Fenomena ini tidak hanya merusak lingkungan organisasi, tetapi juga dapat memiliki dampak yang serius pada kesejahteraan mental dan emosional anggota organisasi. Dalam konteks psikologi sosial, fenomena ini dapat dijelaskan melalui teori kekuasaan dan pengaruh sosial. Menurut teori ini, individu yang memiliki kekuasaan cenderung menggunakan kekuasaan mereka untuk mempertahankan dan meningkatkan posisi mereka dalam hierarki sosial.
Namun, ketika kekuasaan digunakan untuk kepentingan pribadi dan mengintimidasi orang lain, maka dapat terjadi penyalahgunaan kekuasaan yang dapat merusak lingkungan organisasi. Seperti kata Nietzsche, “Kekuasaan adalah racun yang dapat merusak jiwa manusia.”
Selain itu, organisasi mahasiswa juga seringkali menjadi sarang predator seksual senior. Mereka yang seharusnya menjadi pemimpin dan contoh bagi juniornya, malah menggunakan kekuasaan mereka untuk melakukan pelecehan seksual terhadap junior mereka.
Fenomena ini sangat memprihatinkan dan dapat memiliki dampak yang serius pada kesejahteraan mental dan emosional korban. Seperti kata Shakespeare, “Kekuasaan adalah pedang yang dapat memotong jiwa manusia.”
Dalam konteks sosiologi, fenomena ini dapat dijelaskan melalui teori patriarki dan kekuasaan gender. Menurut teori ini, masyarakat patriarkis cenderung mempertahankan kekuasaan laki-laki atas perempuan dan menggunakan kekuasaan ini untuk melakukan pelecehan seksual terhadap perempuan.
Dalam organisasi mahasiswa, fenomena ini dapat terjadi ketika senior laki-laki menggunakan kekuasaan mereka untuk melakukan pelecehan seksual terhadap junior perempuan.

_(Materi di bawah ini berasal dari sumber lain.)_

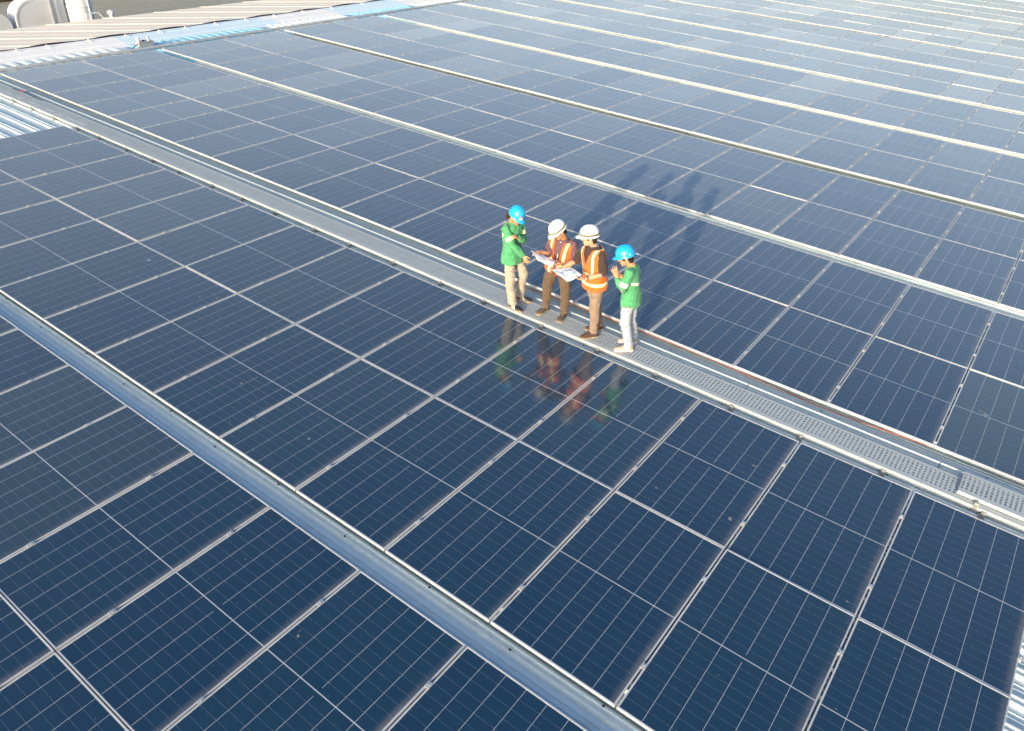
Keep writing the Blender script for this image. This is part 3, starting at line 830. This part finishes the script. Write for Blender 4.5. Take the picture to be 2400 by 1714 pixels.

Seperti kata Simone de Beauvoir, “Perempuan adalah yang lain, yang tidak sama dengan laki-laki.”
Seperti kata Aristoteles, “Pendidikan adalah kunci untuk mencapai kebahagiaan dan kesuksesan.” Namun organisasi yang seharusnya menjadi wadah untuk berkembang malah menjadi penjara pengkerdilan potensi diri karna iklim yang di bangun hanya sebatas pengguguran tanggung jawab tentu kesemuanya tidak terlepas dari budaya penindasan yang terbangun oleh oknum yang haus validasi.
Kalau kata Martin Luther King Jr., “Keadilan adalah kunci untuk mencapai kesetaraan dan kebebasan.” Namun organisasi dewasa ini telah berubah jauh dari niat suci pengembangan kemampuan seseorang, justru malah menjadi tempat buangĀ buang waktu tenaga, materi, dan pikiran yang kesemuanya berujung pada kata sia-sia.
Lebih parah lagi, hasil kerja tim sering kali dibajak oleh segelintir orang yang hanya fasih bicara di forum, tapi menghilang saat aksi nyata dibutuhkan. Mereka menjadi simbol dari kultur baru yang tumbuh subur: budaya bersolek tanpa isi. Bukan karena itu benar, tapi karena terus dibiarkan. Organisasi akhirnya hanya menjadi klub sok penting.
Isinya orang-orang yang lapar akan pengakuan, haus akan sorotan, dan bergantung pada kerja keras orang lain untuk tetap merasa unggul. Mereka membutuhkan kamu yang diam-diam bekerja, menyelesaikan, memperbaiki. Tanpa kamu, mereka bukan siapa-siapa.
Maka berhentilah menjadi pion dalam permainan mereka. Jangan serahkan tenagamu untuk mengangkat orang-orang yang hanya menjadikan organisasi sebagai cermin egonya. Jika organisasi ingin hidup kembali sebagai ruang aktualisasi, maka perubahan harus dimulai dari kesadaran untuk memilih: jadi pion, atau jadi agen perubahan.